Turning the Electric Fireplace into an Energy-efficient Heater

There’s a fantastic, decades-old hack that can turn the electric fireplace into an energy-efficient source of heat. It’s bricks.

It didn’t stick around for long in the US, but for decades in Europe and Asia, you could buy this huge heater that was no more than a metal box that you fill with bricks. There would be a heating coil in there as well, just like in any heating appliance. 

Now, here’s where the magic happens: the device was designed to be “charged” during the night, the time when electricity is several times cheaper in most places. That means that the heater will be on only during those hours. The bricks would get hot and radiate gentle heat throughout the day with no need for electricity.
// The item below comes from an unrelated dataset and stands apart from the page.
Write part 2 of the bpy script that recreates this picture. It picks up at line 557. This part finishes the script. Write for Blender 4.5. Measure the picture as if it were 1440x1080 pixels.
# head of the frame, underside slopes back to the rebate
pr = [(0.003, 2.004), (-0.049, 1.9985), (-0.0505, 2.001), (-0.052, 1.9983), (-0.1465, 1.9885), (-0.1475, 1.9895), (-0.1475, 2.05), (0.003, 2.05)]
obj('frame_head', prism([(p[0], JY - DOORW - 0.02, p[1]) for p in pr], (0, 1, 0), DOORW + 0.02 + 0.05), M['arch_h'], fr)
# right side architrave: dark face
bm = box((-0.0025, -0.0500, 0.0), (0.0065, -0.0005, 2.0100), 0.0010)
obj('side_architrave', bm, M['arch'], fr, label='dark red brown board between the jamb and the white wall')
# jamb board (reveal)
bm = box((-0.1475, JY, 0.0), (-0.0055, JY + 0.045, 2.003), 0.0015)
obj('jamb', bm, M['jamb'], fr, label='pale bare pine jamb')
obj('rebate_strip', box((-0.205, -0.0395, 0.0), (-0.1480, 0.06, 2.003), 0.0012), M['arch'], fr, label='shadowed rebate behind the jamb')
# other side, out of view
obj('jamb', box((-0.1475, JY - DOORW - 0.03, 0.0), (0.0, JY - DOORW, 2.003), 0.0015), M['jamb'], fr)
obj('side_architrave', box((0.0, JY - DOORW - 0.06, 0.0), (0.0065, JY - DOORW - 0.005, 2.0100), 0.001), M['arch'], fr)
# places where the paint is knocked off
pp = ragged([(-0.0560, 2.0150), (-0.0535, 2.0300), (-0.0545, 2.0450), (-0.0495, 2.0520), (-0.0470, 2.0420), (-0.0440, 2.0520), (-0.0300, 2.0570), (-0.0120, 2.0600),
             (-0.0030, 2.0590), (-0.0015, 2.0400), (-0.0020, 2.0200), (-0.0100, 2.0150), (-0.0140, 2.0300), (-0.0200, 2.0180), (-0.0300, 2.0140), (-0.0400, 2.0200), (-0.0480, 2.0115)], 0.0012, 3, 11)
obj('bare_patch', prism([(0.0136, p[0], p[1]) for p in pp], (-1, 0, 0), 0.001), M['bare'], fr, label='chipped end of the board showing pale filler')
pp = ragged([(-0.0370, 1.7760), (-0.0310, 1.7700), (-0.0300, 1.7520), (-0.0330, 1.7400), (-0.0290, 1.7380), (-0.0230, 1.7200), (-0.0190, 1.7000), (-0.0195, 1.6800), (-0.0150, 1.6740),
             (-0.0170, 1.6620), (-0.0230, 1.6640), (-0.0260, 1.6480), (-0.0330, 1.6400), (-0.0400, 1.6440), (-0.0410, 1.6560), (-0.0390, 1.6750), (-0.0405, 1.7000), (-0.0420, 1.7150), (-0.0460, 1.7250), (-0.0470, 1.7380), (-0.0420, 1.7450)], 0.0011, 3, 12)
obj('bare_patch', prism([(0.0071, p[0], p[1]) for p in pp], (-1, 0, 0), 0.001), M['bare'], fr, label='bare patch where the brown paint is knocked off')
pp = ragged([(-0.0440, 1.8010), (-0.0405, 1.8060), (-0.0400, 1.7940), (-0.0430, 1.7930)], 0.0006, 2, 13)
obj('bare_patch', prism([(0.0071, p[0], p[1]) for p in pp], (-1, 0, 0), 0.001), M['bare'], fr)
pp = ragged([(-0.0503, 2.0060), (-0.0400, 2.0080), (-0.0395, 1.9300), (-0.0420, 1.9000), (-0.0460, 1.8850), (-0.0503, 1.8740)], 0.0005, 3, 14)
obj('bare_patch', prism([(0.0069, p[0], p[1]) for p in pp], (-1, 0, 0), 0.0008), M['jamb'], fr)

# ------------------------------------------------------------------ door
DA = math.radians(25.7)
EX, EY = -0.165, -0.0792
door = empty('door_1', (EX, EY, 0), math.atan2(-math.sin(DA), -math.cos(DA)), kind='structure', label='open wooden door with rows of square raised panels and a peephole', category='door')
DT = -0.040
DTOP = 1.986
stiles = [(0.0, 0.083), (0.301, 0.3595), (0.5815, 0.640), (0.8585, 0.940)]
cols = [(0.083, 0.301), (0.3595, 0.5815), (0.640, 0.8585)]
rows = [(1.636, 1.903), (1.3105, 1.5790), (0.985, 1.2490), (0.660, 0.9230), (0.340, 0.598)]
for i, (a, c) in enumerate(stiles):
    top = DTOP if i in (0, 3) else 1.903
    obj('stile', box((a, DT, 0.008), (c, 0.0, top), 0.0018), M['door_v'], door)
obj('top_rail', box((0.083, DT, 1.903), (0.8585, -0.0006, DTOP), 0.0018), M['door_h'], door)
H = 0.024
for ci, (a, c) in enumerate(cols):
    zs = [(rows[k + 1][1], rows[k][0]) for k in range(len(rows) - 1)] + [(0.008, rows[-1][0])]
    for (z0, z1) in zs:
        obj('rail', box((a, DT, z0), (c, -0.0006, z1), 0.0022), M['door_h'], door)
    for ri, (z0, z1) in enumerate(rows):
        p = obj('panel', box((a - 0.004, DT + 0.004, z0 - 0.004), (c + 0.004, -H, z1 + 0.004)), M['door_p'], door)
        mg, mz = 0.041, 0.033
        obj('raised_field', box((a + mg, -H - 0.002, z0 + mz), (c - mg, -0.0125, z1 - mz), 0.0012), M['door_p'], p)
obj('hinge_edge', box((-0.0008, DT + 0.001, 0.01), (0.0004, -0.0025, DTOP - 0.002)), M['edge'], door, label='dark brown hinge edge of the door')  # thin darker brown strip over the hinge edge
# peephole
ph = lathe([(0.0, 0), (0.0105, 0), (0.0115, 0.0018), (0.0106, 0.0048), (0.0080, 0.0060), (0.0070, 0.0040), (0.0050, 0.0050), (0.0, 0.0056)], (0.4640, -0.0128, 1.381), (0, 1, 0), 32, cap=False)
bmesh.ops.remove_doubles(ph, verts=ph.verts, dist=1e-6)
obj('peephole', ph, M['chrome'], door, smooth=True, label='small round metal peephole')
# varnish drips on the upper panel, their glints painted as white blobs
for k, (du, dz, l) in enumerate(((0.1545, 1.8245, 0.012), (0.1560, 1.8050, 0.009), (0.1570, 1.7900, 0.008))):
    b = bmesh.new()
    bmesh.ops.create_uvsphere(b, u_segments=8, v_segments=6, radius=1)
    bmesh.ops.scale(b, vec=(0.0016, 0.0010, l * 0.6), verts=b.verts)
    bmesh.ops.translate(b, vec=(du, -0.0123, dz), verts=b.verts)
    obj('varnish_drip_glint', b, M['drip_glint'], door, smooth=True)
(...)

So, how do we apply this to our new electric fireplace? Easy. Add bricks into the mantle.

Instead of leaving the space under the device empty, you can fill it with bricks. They can be even bought second-hand since they are not there to provide structure or look pretty. 

Now, whenever you turn on the fireplace, they will absorb heat and when you turn it off, the bricks will stay warm for at least a couple of hours. And as a bonus, they can provide additional stability for the device itself. 

Can You Build an Electric Fireplace from Scratch?

Yes, but don’t attempt it unless you have prior experience of working with electricity. If you don’t know what you’re doing, either leave it to a professional or leave it, full stop. Playing with electricity is not a game since a slight mistake can lead to results that are not compatible with life.

And let’s be honest, if you had the necessary skills to build one from scratch, you would not be asking this question. Plus, it’s also not worth it. Unless you have a state-of-the-art workshop to go with those skills, you probably can’t match something that comes in a box.